THE ISSUES OF THE DAY
An astute commentator (Carina Chocono, NYT) suggested the following, and I’m going to copy and paste it here: “He’s in hell, basically, basting in his own issues.”
Now that’s a quote about a politician; but the weight of what was said takes on added implications when we expand the “he” to include “we” thusly:
“We’re in hell, basically, basting in our own issues.”
Could it be that, in part, our media-head versions of reality are driving much – and perhaps most – of our contemporary American experience? We’re not just feeling overwhelmed, we are overwhelmed, kinda like New Orleans with floodwaters and stressed pumps. So it’s increasingly important for each of us to find that higher, dryer and level ground on which to stand. Indeed, that may be what’s happening these days, personally, collectively, nationally and globally.
Perhaps now as always, what is being called for is for us to reflect on our own inner issues with reality; to respect and release our issues like they’re hot coals; to see and embrace lovingly, whatever happens, because it’s happening – with, or without, our resistance.
In an appropriate response to times like these, it may help each and all of us to look under, beneath and behind the “issues” to listen to what’s actually being said, as we might with a friend; to ponder things a little, to wonder if perhaps we need to reorient toward something more universally sustainable – environmentally of course, but also physically, psychologically, politically, spiritually. Actually.
AN ENGAGED HUMANITY
I’d like to tell you a little story our old friend Dogen told me this morning as I sat by the window with a cup of Dragonwell and his book – an old 1985 San Francisco Zen Center translation I just discovered bought and buried deep inside my bookcase. It’s about the wisdom of non-interference. It’s called “Moon in a dewdrop”… Writings of Zen Master Dogen” and it goes like this:
“Long ago a monk asked an old master, “When hundreds, thousands, or myriads of objects come all at once, what should be done?”
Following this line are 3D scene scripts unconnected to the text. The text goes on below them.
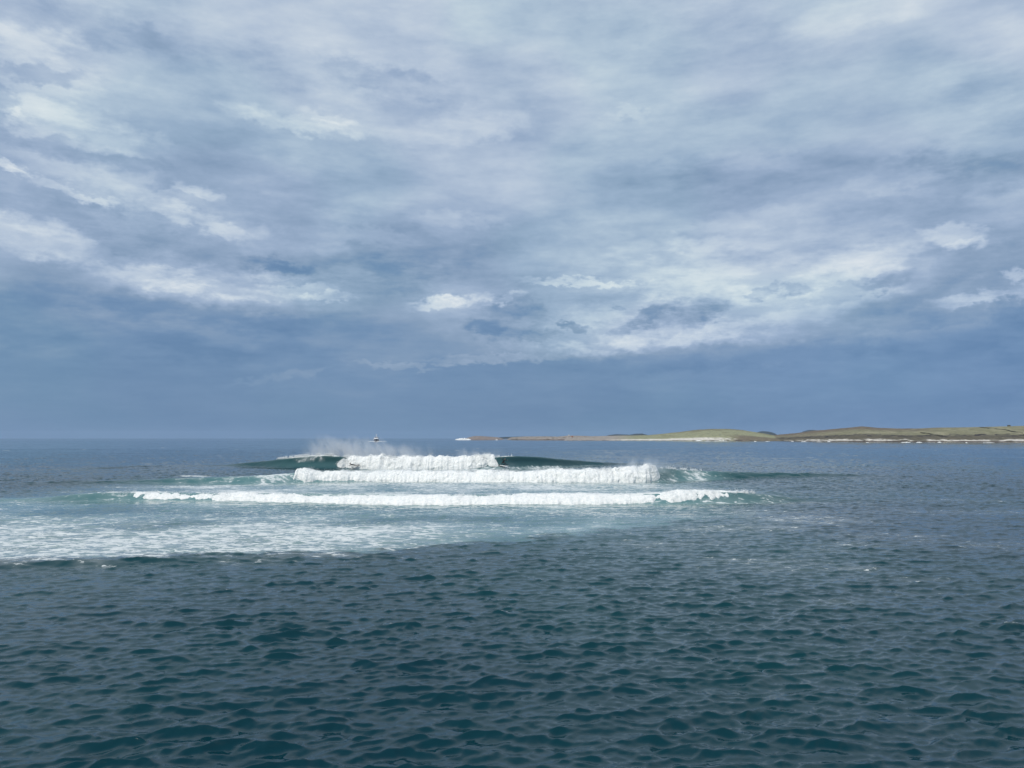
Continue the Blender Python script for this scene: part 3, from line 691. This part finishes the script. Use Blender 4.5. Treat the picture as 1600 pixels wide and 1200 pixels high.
def cover_mid(px, t, X, Y, Z, Zr):
    n = fbm2(X / 40, Y / 60, 5, 15); n2 = fbm2(X / 9, Y / 25, 4, 18)
    c = np.ones(X.shape + (3,)) * COL['pale'] * np.array([.9, .98, .9])
    c = blend(c, sstep(n + .8 * sstep(t, .5, .9), .25, .8), 'grass')
    c = blend(c, sstep(np.abs(px - 1110), 60, 20) * sstep(t, .7, .85) * .4, 'bank')
    c = blend(c, sstep(px, 1130, 1160) * sstep(t, .35, .15) * .8, 'heath')
    c = blend(c, sstep(px, 1000, 950), 'rock')
    c = blend(c, sstep(t, .008, .02) * sstep(t, .11, .08) * sstep(px + 20 * n2, 945, 975) * sstep(px + 30 * n2, 1148, 1120), 'sand')
    c = blend(c, sstep(t, .02, .005) * sstep(n2, -.4, 0.1), 'wet')
    return c
def cover_reef(px, t, X, Y, Z, Zr):
    n = fbm2(X / 30, Y / 60, 5, 25); n2 = fbm2(X / 8, Y / 25, 4, 28)
    c = np.ones(X.shape + (3,)) * COL['rock']
    c = blend(c, sstep(n2, -.1, .4) * .8, 'reef'); c = blend(c, sstep(n2 * .6 - n, .3, .6) * .8, 'bank'); c = blend(c, sstep(t, .03, .0), 'wet')
    c = blend(c, sstep(px, 800, 770) * .8, 'reef')
    return c
HX = land('headland', [(1185, 688.5), (1240, 689.3), (1330, 690), (1450, 690.5), (1600, 691), (1900, 691)],
     [(1185, 687), (1196, 682), (1210, 679.5), (1240, 677), (1270, 673), (1300, 670.5), (1322, 668.5), (1345, 666.3), (1356, 667), (1372, 668.6), (1400, 669.4), (1430, 669.6), (1470, 668), (1520, 667.4), (1560, 666.4), (1600, 665.4), (1700, 662), (1900, 668)], .32, 1185, 1900, cover_head)
land('headland', [(880, 688.0), (1000, 688.3), (1100, 688.6), (1200, 689), (1230, 689)],
     [(880, 683), (910, 682), (940, 681.3), (975, 680.5), (1010, 680), (1030, 678.3), (1060, 675), (1085, 671.8), (1110, 670.2), (1140, 670.2), (1160, 672), (1175, 674.5), (1195, 677.5), (1215, 681.5), (1230, 686)], .30, 880, 1232, cover_mid)
land('island', [(790, 687.2), (850, 687.5), (960, 687.9)], [(790, 686.4), (800, 683.2), (820, 682), (850, 681.8), (870, 682.3), (888, 680.6), (905, 680.8), (930, 681.8), (960, 684)], .22, 790, 965, cover_reef, rough=1.6, shape=[(-.03, -.1), (0, 0), (.03, .25), (.12, .5), (.3, .7), (1, 1), (1.7, .2)])
land('island', [(722, 687.0), (790, 687.1)], [(722, 686.4), (732, 683.6), (740, 681.4), (750, 681.2), (765, 682.2), (778, 683.2), (788, 686)], .2, 722, 790, cover_reef, rough=1.2, shape=[(-.03, -.1), (0, 0), (.03, .3), (.12, .55), (.3, .75), (1, 1), (1.7, .2)])
# far hills, fading into the air
hill_m = plain('far_hill_cover', (.035, .045, .045), .95, .1)
def hill(name, Y, prof, dpt):
    px = np.linspace(prof[0][0], prof[-1][0], 60); t = np.linspace(-1, 1, 15)
    TT, PX = np.meshgrid(t, px, indexing='ij')
    top = np.interp(PX, [a for a, b in prof], [b for a, b in prof])
    Yg = Y + dpt * TT; X = (PX - 800) / F * Yg
    Z = (H_CAM - (top - 684.5) / F * Y) * np.cos(TT * np.pi / 2) ** .7 + fbm2(X / 300, Yg / 300, 3, 3) * 2 - 2 * np.abs(TT)
    o = mesh_obj(name, np.stack([X, Yg, Z], -1).reshape(-1, 3), None, hill_m, quads=grid_quads(15, 60)); tag(o, kind='structure')
hill('hills', 9000, [(935, 685), (950, 680), (962, 678.4), (975, 679), (983, 679.5), (992, 677.8), (1003, 677.4), (1012, 680), (1030, 685)], 700)
hill('hills', 9500, [(1165, 685), (1180, 675.6), (1190, 673.6), (1200, 674.2), (1210, 677), (1222, 685)], 600)
hill('hills', 11000, [(1238, 685), (1254, 674), (1263, 671.6), (1272, 671.8), (1282, 674), (1310, 685)], 600)
hill('hills', 7600, [(760, 685), (790, 682.8), (820, 681.9), (848, 681.7), (862, 681.6), (880, 685)], 500)

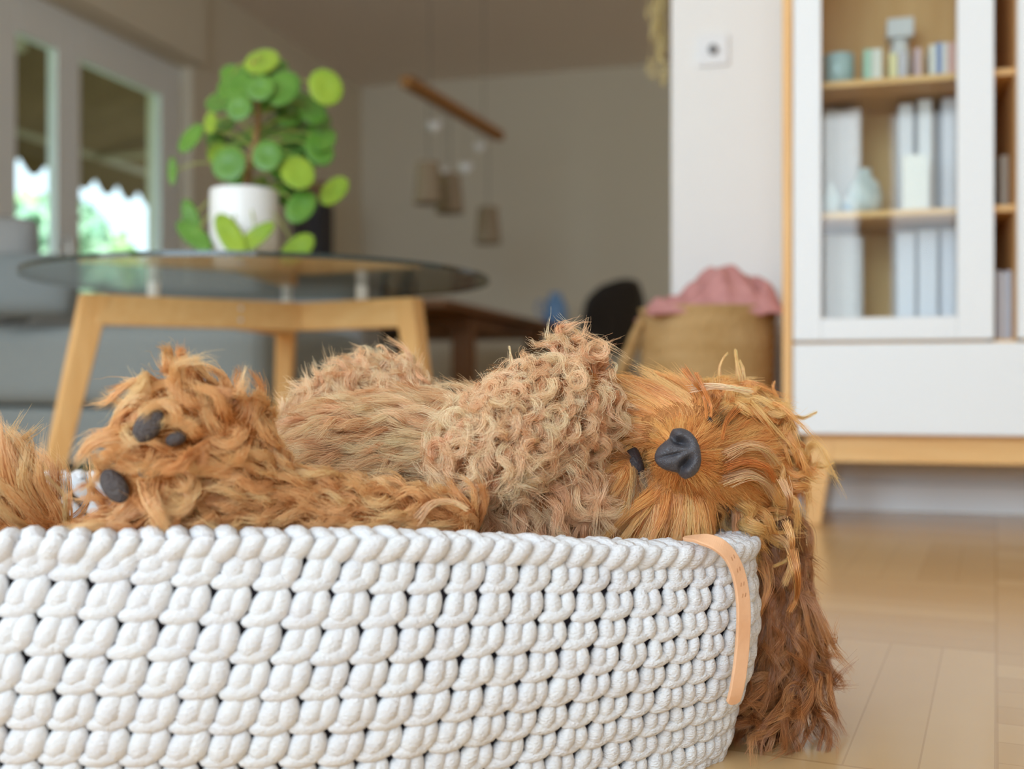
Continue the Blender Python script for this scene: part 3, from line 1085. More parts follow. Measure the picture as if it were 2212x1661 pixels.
obj('ceiling_rose', bm, M_white, pl)


def beamp(px):
    u0, u1 = 876, 1080
    s = (px - u0) / (u1 - u0)
    inv = (1 - s) / d1_ + s / d2_
    t = (1 / inv - d1_) / (d2_ - d1_)
    return b0.lerp(b1, t), 1 / inv


M_bulb = mat('lamp_socket_white', (.8, .8, .8, 1), .5)
for px, ya, yb in ((925, 352, 440), (971, 377, 460), (1054, 448, 526)):
    q, d = beamp(px)
    za, zb_ = CAMH + (830.5 - ya) / FPX * d, CAMH + (830.5 - yb) / FPX * d
    bm = bmesh.new()
    r0, r1, seg = .05, .078, 32
    rings = [[bm.verts.new((q.x + r * math.cos(2 * math.pi * k / seg), q.y + r * math.sin(2 * math.pi * k / seg), z)) for k in range(seg)] for r, z in ((r1, zb_), (r0 + .008, za), (r0 - .012, za + .004))]
    for A, C in zip(rings, rings[1:]):
        for k in range(seg):
            bm.faces.new((A[k], A[(k + 1) % seg], C[(k + 1) % seg], C[k]))
    sh = obj('lamp_shade', bm, M_shade, pl, smooth=False)
    sh.modifiers.new('thick', 'SOLIDIFY').thickness = .003
    bm = bmesh.new()
    tube(bm, [(q.x, q.y, zz), (q.x, q.y, za - .02)], .003, 6)
    obj('cord', bm, M_cord, sh)
    bm = bmesh.new()
    lathe(bm, [(.004, za + .004), (.02, za), (.02, za - .05), (.028, za - .075), (.022, za - .105), (.003, za - .115)], (q.x, q.y, 0), 16)
    obj('bulb', bm, M_bulb, sh, smooth=True)

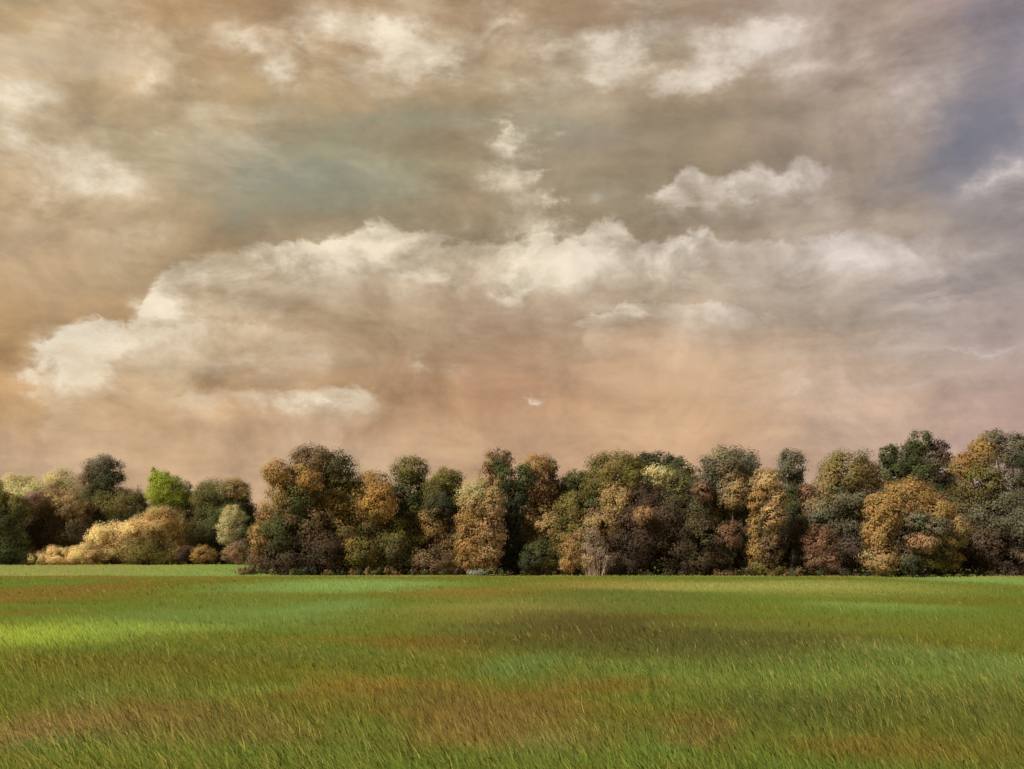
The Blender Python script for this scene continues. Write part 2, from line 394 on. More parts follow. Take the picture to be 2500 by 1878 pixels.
def field_group():
    """colour of the meadow's grass by place: soft-edged patches and bands of lighter and darker colour"""
    g = bpy.data.node_groups.new('meadow_colour', 'ShaderNodeTree')
    g.interface.new_socket('Color', in_out='OUTPUT', socket_type='NodeSocketColor')
    N = NT(g)
    geo = N.new('ShaderNodeNewGeometry')
    px, py, pz = N.sep(geo.outputs['Position'])
    flat = N.xyz(px, py, 0.0)
    w1 = N.v('SUBTRACT', N.noise(N.v('MULTIPLY', flat, (0.07, 0.22, 1)), 1.0, 5, 0.6, color=True), (0.5, 0.5, 0.5))
    w2 = N.v('SUBTRACT', N.noise(N.v('MULTIPLY', flat, (0.5, 0.9, 1)), 1.0, 5, 0.65, color=True), (0.5, 0.5, 0.5))
    q = N.v('ADD', flat, N.v('ADD', N.v('MULTIPLY', w1, (9, 6, 0)), N.v('MULTIPLY', w2, (2.2, 1.6, 0))))
    big = N.noise(N.v('MULTIPLY', flat, (0.035, 0.14, 1)), 1.0, 5, 0.6)
    mid = N.noise(N.v('MULTIPLY', flat, (0.22, 0.7, 1)), 1.0, 6, 0.65)
    col = N.mix(N.rng(big, 0.35, 0.65), (*lin((106, 108, 40)), 1), (*lin((98, 120, 50)), 1))
    col = N.mix(N.m('MULTIPLY', N.rng(mid, 0.5, 0.75), 0.55), col, (*lin((122, 104, 40)), 1))
    col = N.mix(N.m('MULTIPLY', N.rng(mid, 0.5, 0.28), 0.5), col, (*lin((94, 108, 46)), 1))
    patches = [
        # u, v, ru, rv, colour, strength
        (40, 1572, 340, 46, (142, 164, 36), .95), (340, 1550, 280, 24, (130, 154, 50), .8),
        (560, 1512, 420, 32, (88, 128, 56), .9), (800, 1490, 130, 22, (94, 136, 66), .8),
        (150, 1455, 280, 34, (118, 92, 30), .8), (20, 1470, 60, 20, (136, 88, 30), .7), (20, 1516, 60, 18, (136, 90, 30), .6),
        (850, 1436, 330, 20, (116, 150, 74), .9), (640, 1470, 300, 16, (104, 120, 48), .5), (1150, 1455, 260, 18, (128, 104, 40), .7),
        (1250, 1505, 330, 36, (140, 134, 70), .55), (1500, 1432, 300, 16, (140, 118, 54), .6),
        (1900, 1440, 480, 20, (142, 148, 80), .8), (2420, 1426, 260, 24, (116, 150, 86), .9), (2130, 1490, 220, 18, (88, 142, 66), .9),
        (1500, 1470, 300, 30, (92, 98, 44), .6), (1480, 1560, 460, 72, (80, 72, 34), 1.0), (1900, 1588, 460, 52, (80, 82, 42), .95), (1900, 1530, 300, 16, (104, 108, 44), .6),
        (2050, 1670, 560, 70, (100, 122, 46), .8), (1600, 1660, 200, 50, (100, 120, 46), .6), (1960, 1762, 260, 50, (74, 88, 46), .8),
        (400, 1650, 360, 70, (98, 92, 28), .6), (1000, 1620, 260, 50, (104, 102, 34), .5), (720, 1600, 260, 30, (88, 104, 36), .5), (1050, 1575, 200, 26, (118, 84, 26), .6),
        (880, 1715, 200, 40, (132, 92, 32), .8), (1150, 1765, 230, 60, (112, 80, 40), .7), (1400, 1720, 220, 60, (118, 92, 24), .8), (760, 1700, 110, 40, (126, 112, 26), .7),
        (270, 1735, 110, 40, (96, 132, 88), .7), (430, 1725, 90, 24, (92, 122, 82), .6), (340, 1775, 90, 26, (128, 84, 48), .6), (610, 1725, 70, 24, (84, 140, 60), .6),
        (1290, 1645, 130, 50, (88, 124, 68), .75), (120, 1800, 120, 40, (132, 90, 40), .7), (40, 1830, 220, 80, (134, 108, 60), .9), (480, 1800, 300, 60, (118, 100, 46), .7), (1250, 1800, 320, 70, (120, 98, 44), .7), (180, 1845, 110, 40, (92, 116, 60), .5),
        (1620, 1850, 120, 40, (80, 124, 44), .6), (1750, 1810, 150, 40, (116, 86, 44), .7), (1280, 1850, 160, 50, (116, 122, 66), .6), (1020, 1830, 180, 50, (140, 100, 44), .6),
        (2320, 1845, 330, 50, (116, 98, 30), .85), (2350, 1760, 260, 40, (88, 96, 44), .7), (1700, 1600, 500, 30, (84, 86, 40), .7), (2450, 1690, 200, 120, (104, 128, 60), .6), (620, 1830, 200, 40, (104, 90, 34), .5), (900, 1850, 160, 30, (100, 86, 34), .5),
    ]
    for (u, v, ru, rv, c, k) in patches:
        xc, _ = ground_pt(u, v)
        y0 = ground_pt(u, v + rv)[1]
        y1 = ground_pt(u, max(v - rv, 1396))[1]
        yc, ry = (y0 + y1) / 2, (y1 - y0) / 2
        xc = (u - U0) / F * yc
        f = N.blob(q, xc, yc, ru / F * yc * 1.25, ry * 1.35, quad=False)
        c2 = lin(c) * 1.18
        c2 = c2 * 0.85 + 0.15 * c2.mean()                   # no grass is a pure hue
        c2[2] = min(c2[2], 0.3 * max(c2[0], c2[1]))
        c2[0] = max(c2[0], 0.62 * c2[1])
        col = N.mix(N.m('MULTIPLY', N.rng(f, 0.0, 0.85), k * (0.35 if c[2] > 78 and c[1] < 140 else 0.75 if c[0] > c[1] * 1.35 else 0.9)), col, (*c2, 1))
    # far field on the left, beyond the low crest, and the strip of pale dry grass along the wood
    farf = N.rng(N.m('ADD', py, N.m('MULTIPLY', N.sep(w1)[1], 8)), 106, 112)
    lf = N.rng(px, -20, -27)
    fcol = N.mix(N.rng(px, -62, -34), (*lin((134, 144, 80)), 1), (*lin((112, 144, 72)), 1))
    fcol = N.mix(N.m('MULTIPLY', N.rng(mid, 0.42, 0.7), 0.5), fcol, (*lin((150, 146, 80)), 1))
    col = N.mix(N.m('MULTIPLY', farf, lf), col, fcol)
    crest = N.m('MULTIPLY', N.m('MULTIPLY', N.rng(py, 98, 103), N.rng(py, 110, 106)), N.rng(px, -24, -30))
    col = N.mix(N.m('MULTIPLY', crest, 0.7), col, (*lin((132, 108, 52)), 1))
    wx = N.m('MULTIPLY', N.rng(px, 22, 40), -5.0)               # the wood's edge comes nearer on the right
    edge = N.m('SUBTRACT', N.m('ADD', py, N.m('MULTIPLY', N.sep(w2)[0], 3.0)), wx)
    dry = N.m('MULTIPLY', N.m('MULTIPLY', N.rng(edge, 108, 110.5), N.rng(edge, 116, 114)), N.rng(px, -27, -20))
    col = N.mix(N.m('MULTIPLY', dry, 0.35), col, (*lin((186, 164, 96)), 1))
    out = g.nodes.new('NodeGroupOutput')
    N.put(out.inputs[0], col)
    return g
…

The master replied, “Don’t try to control them”
What he means is that in whatever way objects come, do not try to change them. Whatever comes is the Buddha-dharma (life, happening) not objects at all…do not understand the masters reply as merely a brilliant admonition, but realize it is the truth. Even if you try to control what comes, it cannot be controlled. “
It’s useful to understand that aligning with reality involves not so much doing as not doing. To cease from all doing. With a little less doing, and a lot more inner peace and quiet, good things will get done. By spirit, god, the prime doer – love. In these complicated times, what we are asked and urged and perhaps pushed to do, comes from the universal goodness of our one, indivisible, self nature. We can serve this moment only, with our recognition of, and loving attention to, whatever is actually, factually, happening, here and now.
LIVING ON THE LEVEL
At bottom, living “on the level” is about surrendering to what is; it’s about balancing and an engaged dancing with reality as it presents itself. It’s about living in the real world. We delight, indeed we bast, in the rythmic revelations of beauty and goodness.